Thermal-Aware Design

Seda Ogrenci Memik, Electrical Engineering and Computer Science Department, Northwestern University, Evanston, IL

Abstract: Steady miniaturization and large-scale integration lead to increasing power densities. As a result, on-chip temperatures are rising steadily as technology is scaling down. Making matters worse, power management techniques such as clock gating, voltage islands, and power gating may lead to drastic temporal and spatial variations of chip temperatures. As a result, temperature has become one of the most important challenges in design of integrated circuits.

We attack the problem of thermal-aware design along three avenues. First, we tackle the problem at design time. We develop thermal-aware synthesis algorithms and tools for embedded processor design. For various stages of hardware/software co-synthesis, we aim to enable effective control of peak temperature and uniform thermal profiles. Particularly, we focus on incorporating thermal-awareness into synthesis (such as resource selection, allocation, and assignment, task scheduling, and memory allocation), and system management (such as DRAM system control). Second, we develop a self-adjusting paradigm to design structures with inherent resilience towards dynamic effects of temperature. We developed a Self-Adjusting Clock Tree Architecture (SACTA) to address this problem. SACTA guarantees correct timing behavior in pipelined circuits within a large range of thermal conditions through a self-adjusting, temperature-sensitive skew distribution mechanism. Finally, we approach the problem from the management perspective. We developed a systematic approach to design of thermal monitoring infrastructures for microprocessors systems. This entails, design of thermal sensing schemes and allocation and placement of thermal sensors in a given system.

In this talk, I will present an overview of research projects concerning these three aspects of thermal-aware design and management.

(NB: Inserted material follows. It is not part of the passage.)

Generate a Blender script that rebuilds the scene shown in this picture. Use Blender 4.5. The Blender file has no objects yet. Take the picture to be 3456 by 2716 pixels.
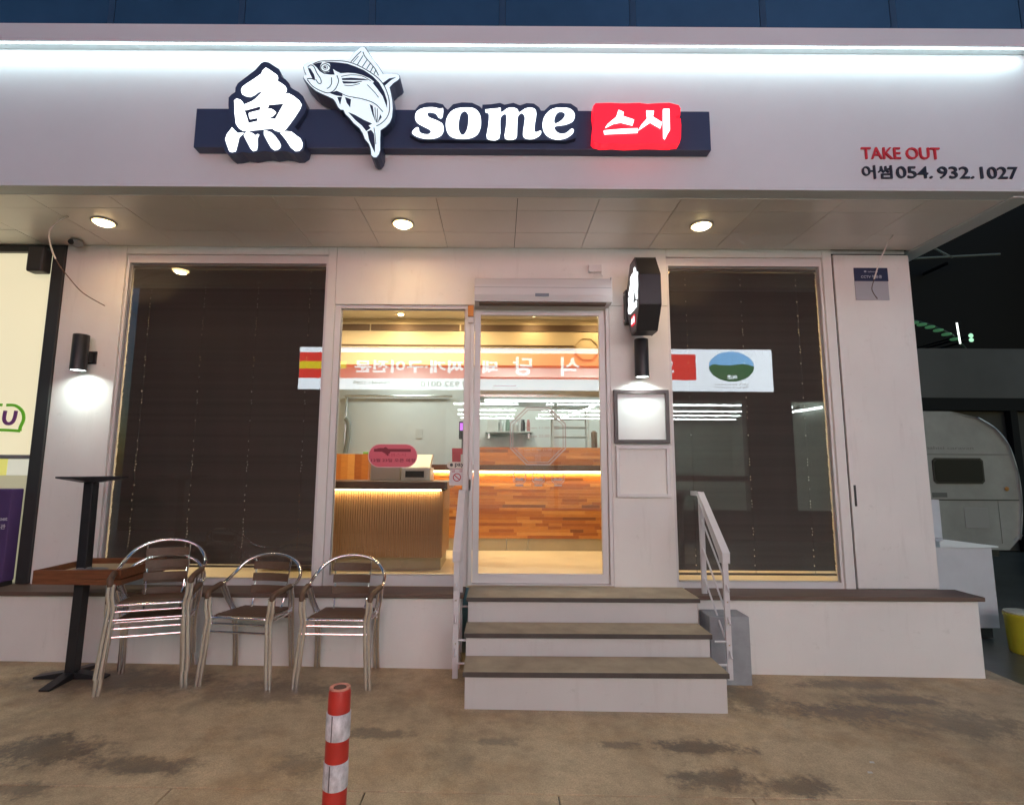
import bpy, bmesh, math, random
from mathutils import Vector, Matrix
from mathutils.geometry import tessellate_polygon
random.seed(7)
SC = bpy.context.scene
COL = SC.collection
R = math.radians

# ------------------------------------------------------------------ camera, sky, moon, exposure
cam_data = bpy.data.cameras.new('camera')
cam = bpy.data.objects.new('camera', cam_data); COL.objects.link(cam)
cam_data.sensor_width = 36.0
cam_data.lens = 18.52
cam_data.shift_x = 0.01266
cam_data.clip_start = 0.05; cam_data.clip_end = 400
cam.matrix_world = (Matrix.Translation((0, 0, 1.55)) @ Matrix.Rotation(R(90 + 7.188), 4, 'X')
                    @ Matrix.Rotation(0.006, 4, 'Z'))
SC.camera = cam

world = bpy.data.worlds.new('World'); SC.world = world; world.use_nodes = True
wn = world.node_tree.nodes; wl = world.node_tree.links
sky = wn.new('ShaderNodeTexSky'); sky.sky_type = 'NISHITA'; sky.sun_disc = False
sky.sun_elevation = R(2.0); sky.sun_rotation = R(160)
bg = wn['Background']; bg.inputs['Strength'].default_value = 0.15
tint = wn.new('ShaderNodeMix'); tint.data_type = 'RGBA'; tint.blend_type = 'MULTIPLY'; tint.inputs['Factor'].default_value = 1
tint.inputs[7].default_value = (.42, .80, 1.45, 1)        # blue tint added to the sky as cool ambient fill for the facade
wl.new(sky.outputs['Color'], tint.inputs[6]); wl.new(tint.outputs[2], bg.inputs['Color'])

moon = bpy.data.lights.new('moon', 'SUN'); moon.energy = 0.012; moon.angle = R(0.5); moon.color = (0.8, 0.88, 1)
mo = bpy.data.objects.new('moon', moon); COL.objects.link(mo)
mo.rotation_euler = (R(60), 0, R(20))

SC.view_settings.view_transform = 'Standard'; SC.view_settings.look = 'None'
SC.view_settings.exposure = 0.48; SC.view_settings.gamma = 1.0; SC.view_settings.use_curve_mapping = False
cy = SC.cycles
cy.use_denoising = True
cy.max_bounces = 7; cy.diffuse_bounces = 4; cy.glossy_bounces = 4; cy.transmission_bounces = 6; cy.transparent_max_bounces = 16
cy.sample_clamp_indirect = 6.0
cy.caustics_reflective = False; cy.caustics_refractive = False

# ------------------------------------------------------------------ materials
def S(r, g, b):
    f = lambda c: (c/255/12.92) if c/255 <= .04045 else ((c/255+.055)/1.055)**2.4
    return (f(r), f(g), f(b))

def nd(nt, kind, **kw):
    n = nt.nodes.new(kind)
    for k, v in kw.items():
        setattr(n, k, v)
    return n

MATS = {}
def mat(name, col, rough=.5, metal=0.0, var=0.0, scale=4.0, bump=0.0, bscale=60.0, spec=.5, rvar=0.0, stretch=None, coat=0.0):
    if name in MATS: return MATS[name]
    m = bpy.data.materials.new(name); m.use_nodes = True; nt = m.node_tree
    b = nt.nodes['Principled BSDF']
    b.inputs['Base Color'].default_value = (*col, 1); b.inputs['Roughness'].default_value = rough
    b.inputs['Metallic'].default_value = metal; b.inputs['Specular IOR Level'].default_value = spec
    b.inputs['Coat Weight'].default_value = coat
    if var or bump or rvar:
        tc = nd(nt, 'ShaderNodeTexCoord'); src = tc.outputs['Object']
        if stretch:
            mp = nd(nt, 'ShaderNodeMapping'); mp.inputs['Scale'].default_value = stretch
            nt.links.new(src, mp.inputs['Vector']); src = mp.outputs['Vector']
        if var or rvar:
            nz = nd(nt, 'ShaderNodeTexNoise'); nz.inputs['Scale'].default_value = scale; nz.inputs['Detail'].default_value = 6
            nz.inputs['Roughness'].default_value = .6
            nt.links.new(src, nz.inputs['Vector'])
            if var:
                rp = nd(nt, 'ShaderNodeValToRGB')
                rp.color_ramp.elements[0].position = .3; rp.color_ramp.elements[1].position = .7
                rp.color_ramp.elements[0].color = (*[c*(1-var) for c in col], 1)
                rp.color_ramp.elements[1].color = (*[min(1, c*(1+var)) for c in col], 1)
                nt.links.new(nz.outputs['Fac'], rp.inputs['Fac']); nt.links.new(rp.outputs['Color'], b.inputs['Base Color'])
            if rvar:
                mr = nd(nt, 'ShaderNodeMapRange'); mr.inputs['To Min'].default_value = rough-rvar; mr.inputs['To Max'].default_value = rough+rvar
                mr.inputs['From Min'].default_value = .3; mr.inputs['From Max'].default_value = .7
                nt.links.new(nz.outputs['Fac'], mr.inputs['Value']); nt.links.new(mr.outputs['Result'], b.inputs['Roughness'])
        if bump:
            n2 = nd(nt, 'ShaderNodeTexNoise'); n2.inputs['Scale'].default_value = bscale; n2.inputs['Detail'].default_value = 4
            nt.links.new(src, n2.inputs['Vector'])
            bp = nd(nt, 'ShaderNodeBump'); bp.inputs['Strength'].default_value = bump; bp.inputs['Distance'].default_value = .004
            nt.links.new(n2.outputs['Fac'], bp.inputs['Height']); nt.links.new(bp.outputs['Normal'], b.inputs['Normal'])
    MATS[name] = m
    return m

def emit(name, col, strength):
    if name in MATS: return MATS[name]
    m = bpy.data.materials.new(name); m.use_nodes = True; nt = m.node_tree
    b = nt.nodes['Principled BSDF']
    b.inputs['Base Color'].default_value = (*[c*.6 for c in col], 1); b.inputs['Roughness'].default_value = .4
    b.inputs['Emission Color'].default_value = (*col, 1); b.inputs['Emission Strength'].default_value = strength
    MATS[name] = m
    return m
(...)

About the speaker: Dr. Seda Ogrenci Memik received her BS degree in Electrical and Electronic Engineering from Bogazici University, Istanbul, Turkey and her PhD in Computer Science from University of California, Los Angeles. She is an Assistant Professor at the Electrical Engineering and Computer Science Department of Northwestern University since September 2003. Her research interests include thermal-aware design automation, thermal management for high performance microprocessor systems, and embedded and reconfigurable computing. She received the National Science Foundation Early Career Development (CAREER) Award in 2006. She has served as technical program committee member, organizing committee member, and sub-committee chair of several conferences, including ICCAD, DATE, FPL, GLSVLSI, and ARC. She is an Associate Editor of the IEEE Transactions on Very Large Scale Integration Systems since 2007.